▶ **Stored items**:
>> START

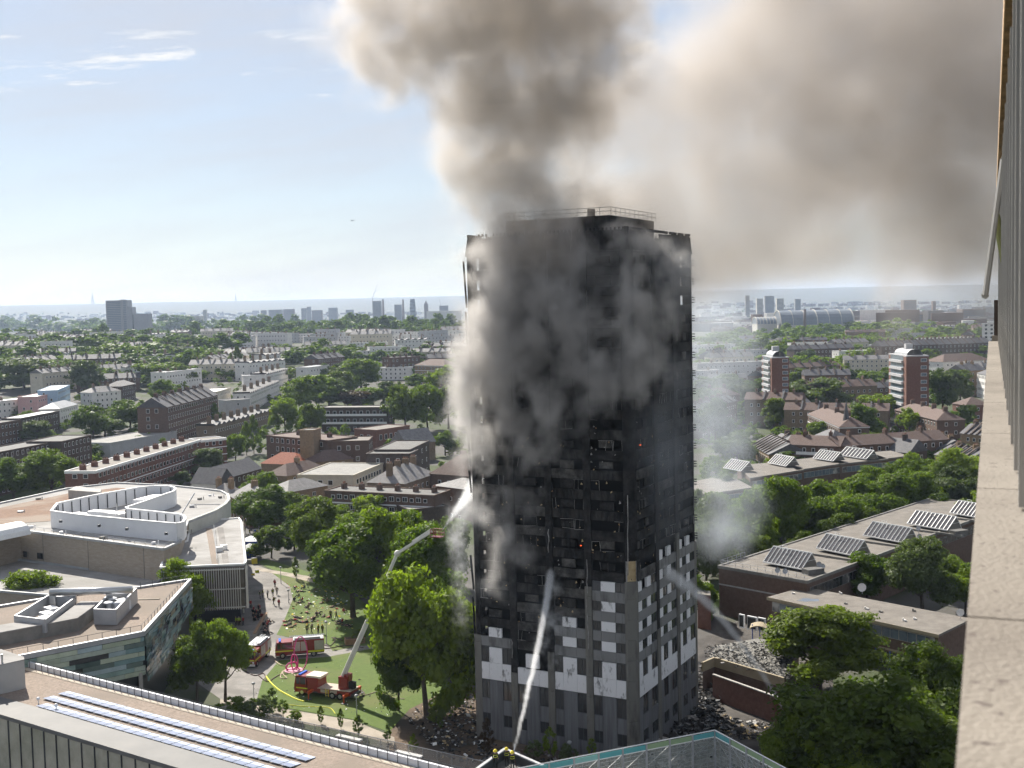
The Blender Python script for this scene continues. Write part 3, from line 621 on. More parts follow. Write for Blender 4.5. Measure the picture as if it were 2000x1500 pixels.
def solar_roof():
    zr = 11.0
    E0, E1 = onz(-60, 1272, zr), onz(1010, 1546, zr); d = (E1 - E0).normalized(); L_ = (E1 - E0).length
    S0 = onz(0, 1362, zr); W1 = abs((S0 - E0).cross(d).z); F0 = onz(0, 1397, zr); W2 = abs((F0 - E0).cross(d).z)
    n = Vector((-d.y, d.x, 0)); n = n if (S0 - E0).dot(n) > 0 else -n
    def q(u, v, z): p = E0 + d * u + n * v; return Vector((p.x, p.y, z))
    T = thing('roof_building', 'long school block with solar panel rows along its gravel roof', 'building', (*xy(q(L_ / 2, W2 / 2, 0)), 0))
    MB().prism([xy(q(0, 0, 0)), xy(q(L_, 0, 0)), xy(q(L_, W2 - .3, 0)), xy(q(0, W2 - .3, 0))], 0, zr - .4).build('wall', G['concrete_dark'], T)
    MB().prism([xy(q(0, 0, 0)), xy(q(L_, 0, 0)), xy(q(L_, W1, 0)), xy(q(0, W1, 0))], zr - .4, zr).build('roof', GRAVEL, T)
    MB().prism([xy(q(0, W1 + .02, 0)), xy(q(L_, W1 + .02, 0)), xy(q(L_, W2, 0)), xy(q(0, W2, 0))], zr - .35, zr + .12).build('metal_roof_strip', mat('seamed_zinc', (.12, .12, .12), (.17, .166, .16), .7, rough=.7, stretch=(.3, .3, 1)), T)
    MB().prism([xy(q(0, .5, 0)), xy(q(L_, .5, 0)), xy(q(L_, 1.25, 0)), xy(q(0, 1.25, 0))], zr + .002, zr + .06).build('edge_paving', mat('edge_paving', (.42, .36, .29), (.5, .44, .36), .6), T)
    MB().prism([xy(q(0, 0, 0)), xy(q(L_, 0, 0)), xy(q(L_, .28, 0)), xy(q(0, .28, 0))], zr, zr + .75).build('parapet', mat('parapet_white', (.62, .64, .7), (.7, .72, .76), .5, rough=.4), T)
    rail('parapet_rail', [xy(q(0, .45, 0)), xy(q(L_, .45, 0))], zr, 1.15, T, G['metal_dark'], 1.35, .035)
    # solar panels: three rows
    PV = mat('solar_cell_sky_tint', (.2, .23, .33), (.28, .31, .41), .5, rough=.25, spec=.6); PF = mat('solar_frame_sky_tint', (.42, .48, .6), (.5, .56, .66), .5, rough=.3)  # pale blue of both colours stands in for light the panels reflect
    k0 = 1.62; tilt = math.radians(5); ang = math.atan2(d.y, d.x)
    pm = MB().box((0, 0, 0), (1.46, 1.5, .05), 0, 0).box((0, .3, .02), (1.36, .8, .03), 0, 1); pm.v = [(x, y * math.cos(tilt) , z + y * math.sin(tilt) + .12) for x, y, z in pm.v]
    pm = pm.mesh('solar_panel', [PF, PV])
    RF = [o for o in T.children if o.name.startswith('roof')][0]
    for r, (x, y) in enumerate(((131, 1353), (101, 1362), (88, 1377))):
        s = onz(x, y, zr + .2); u = (s - E0).dot(d); v = (s - E0).dot(n)
        for k in range(26):
            p = q(u + k * k0, v, zr); link('solar_panel', pm, RF, loc=(p.x - T.location.x, p.y - T.location.y, zr), rz=ang + (math.pi if n.dot(Vector((-d.y, d.x, 0))) < 0 else 0))
    for x, y in ((75, 1374), (110, 1387)): p = onz(x, y, zr); MB().tube((p.x, p.y, zr), (p.x, p.y, zr + .6), .07).sphere((p.x, p.y, zr + .6), .22).build('roof_vent', WHITE_MET, T)
    # glazed screen wall below the zinc strip
    h = zr - .4
    for k in range(int(L_ / 2.3)):
        MB().obox(q(k * 2.3 + .06, W2 - .25, 4), d * 2.18, n * .1, (0, 0, h - 4.05)).build('glass_panel', mat('glass_ochre', (.28, .28, .22), (.5, .47, .4), .25, rough=.2, spec=.4), T)
        MB().obox(q(k * 2.3 - .05, W2 - .28, 4), d * .1, n * .26, (0, 0, h - 4.02)).build('mullion', G['metal_dark'], T)
    # stair housing at the left end
    B = poly(14.6, (-60, 1310), (-60, 1262), (2, 1270), (47, 1285), (47.5, 1290), (2, 1300))
    H = thing('stair_housing', 'grey box of a stair housing at the left edge of the solar roof', 'roof housing', base(B, zr))
    MB().prism(B, zr + .02, 14.6).build('wall', mat('housing_grey', (.38, .37, .355), (.45, .44, .42), .5), H); MB().prism(B, 14.604, 14.75).build('roof', ROOF_GREY, H)
    p = onz(4, 1290, 15); MB().tube((p.x, p.y, 14.7), (p.x, p.y, 15.8), .14).build('flue', G['steel'], H)
    # paving strips by the housing
    return
solar_roof()

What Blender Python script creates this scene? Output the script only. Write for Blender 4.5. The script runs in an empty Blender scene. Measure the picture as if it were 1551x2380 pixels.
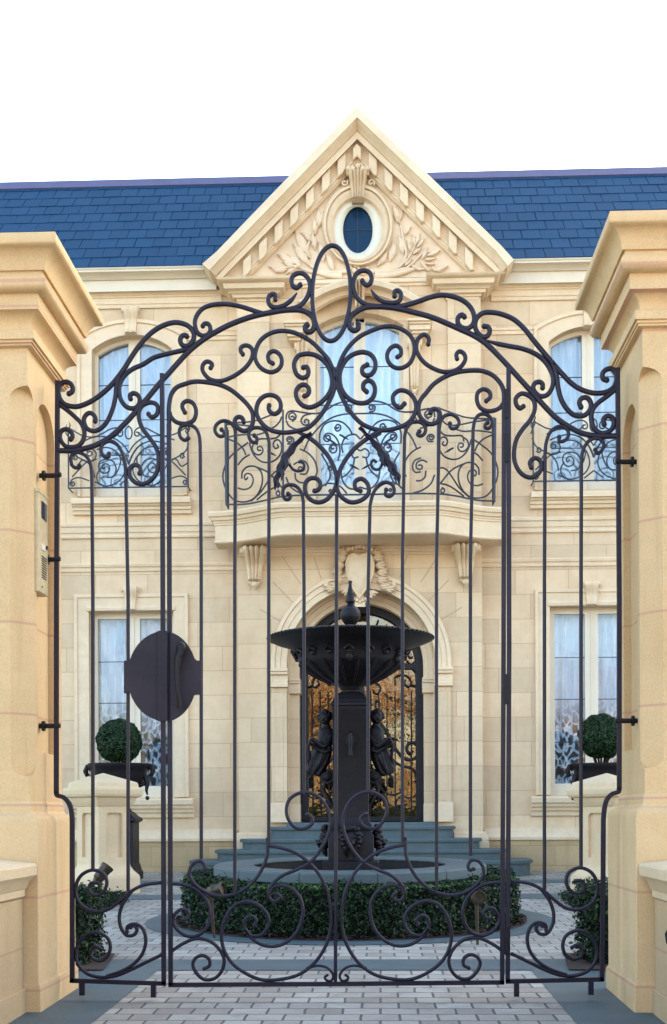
import bpy, bmesh, math, random
import numpy as np
from mathutils import Vector, Matrix
random.seed(7); rng = np.random.default_rng(7)
sc = bpy.context.scene
COL = sc.collection
R = math.radians

# ------------------------------------------------------------------ camera
# picture units: the photograph scaled to 1551 x 2379
FPX, PX, PY, W_, H_ = 2800.0, 787.0, 1895.0, 1551.0, 2379.0
CAMZ, YAW, ROLL = 0.921, 0.035, 0.005
CR = Matrix.Rotation(YAW, 3, 'Z') @ Matrix.Rotation(math.pi/2, 3, 'X') @ Matrix.Rotation(-ROLL, 3, 'Z')
CO = Vector((0, 0, CAMZ))
cam_d = bpy.data.cameras.new('camera'); cam = bpy.data.objects.new('camera', cam_d); COL.objects.link(cam)
cam.matrix_world = Matrix.Translation(CO) @ CR.to_4x4()
cam_d.sensor_fit = 'HORIZONTAL'; cam_d.sensor_width = 36; cam_d.lens = 36*FPX/W_
cam_d.shift_x = -(PX-W_/2)/W_; cam_d.shift_y = (PY-H_/2)/W_
cam_d.clip_start = 0.05; cam_d.clip_end = 3000
sc.camera = cam

def P(x, y, Y):
    """the point of the plane at distance Y that a spot of the photograph shows"""
    d = CR @ Vector(((x-PX)/FPX, -(y-PY)/FPX, -1.0))
    return CO + d*(Y/d.y)
def zp(y, Y, x=838): return P(x, y, Y).z
def xp(x, Y, y=1400): return P(x, y, Y).x
def ground_z(Y): return .02*(min(max(Y, 0), 24)-6)     # the drive climbs gently to the house

# ------------------------------------------------------------------ scene tree helpers
def thing(name, label, cat, loc=(0,0,0), group=None):
    o = bpy.data.objects.new(name, None); COL.objects.link(o); o.location = loc
    o['label'] = label; o['category'] = cat
    if group: o['group'] = group
    o.empty_display_size = .1
    return o
def tag(o, label, cat, group=None):
    o['label'] = label; o['category'] = cat
    if group: o['group'] = group
    return o
def link_mesh(name, me, mat=None, parent=None):
    o = bpy.data.objects.new(name, me); COL.objects.link(o)
    if mat:
        me.materials.clear(); me.materials.append(mat)
    if parent:
        o.parent = parent
        L = parent.location.copy(); q = parent.parent
        while q: L += q.location; q = q.parent
        o.location = -L            # meshes are written in place, the Empty marks the base
    return o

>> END

▶ **What the task asks**:
Write out exactly the lines from the one that has "What Blender Python" down to the one that has "def ground_z(Y): return", including both. Pictures stay out of the copy.

▶ **Result**:
What Blender Python script creates this scene? Output the script only. Write for Blender 4.5. The script runs in an empty Blender scene. Measure the picture as if it were 1551x2380 pixels.
import bpy, bmesh, math, random
import numpy as np
from mathutils import Vector, Matrix
random.seed(7); rng = np.random.default_rng(7)
sc = bpy.context.scene
COL = sc.collection
R = math.radians

# ------------------------------------------------------------------ camera
# picture units: the photograph scaled to 1551 x 2379
FPX, PX, PY, W_, H_ = 2800.0, 787.0, 1895.0, 1551.0, 2379.0
CAMZ, YAW, ROLL = 0.921, 0.035, 0.005
CR = Matrix.Rotation(YAW, 3, 'Z') @ Matrix.Rotation(math.pi/2, 3, 'X') @ Matrix.Rotation(-ROLL, 3, 'Z')
CO = Vector((0, 0, CAMZ))
cam_d = bpy.data.cameras.new('camera'); cam = bpy.data.objects.new('camera', cam_d); COL.objects.link(cam)
cam.matrix_world = Matrix.Translation(CO) @ CR.to_4x4()
cam_d.sensor_fit = 'HORIZONTAL'; cam_d.sensor_width = 36; cam_d.lens = 36*FPX/W_
cam_d.shift_x = -(PX-W_/2)/W_; cam_d.shift_y = (PY-H_/2)/W_
cam_d.clip_start = 0.05; cam_d.clip_end = 3000
sc.camera = cam

def P(x, y, Y):
    """the point of the plane at distance Y that a spot of the photograph shows"""
    d = CR @ Vector(((x-PX)/FPX, -(y-PY)/FPX, -1.0))
    return CO + d*(Y/d.y)
def zp(y, Y, x=838): return P(x, y, Y).z
def xp(x, Y, y=1400): return P(x, y, Y).x
def ground_z(Y): return .02*(min(max(Y, 0), 24)-6)     # the drive climbs gently to the house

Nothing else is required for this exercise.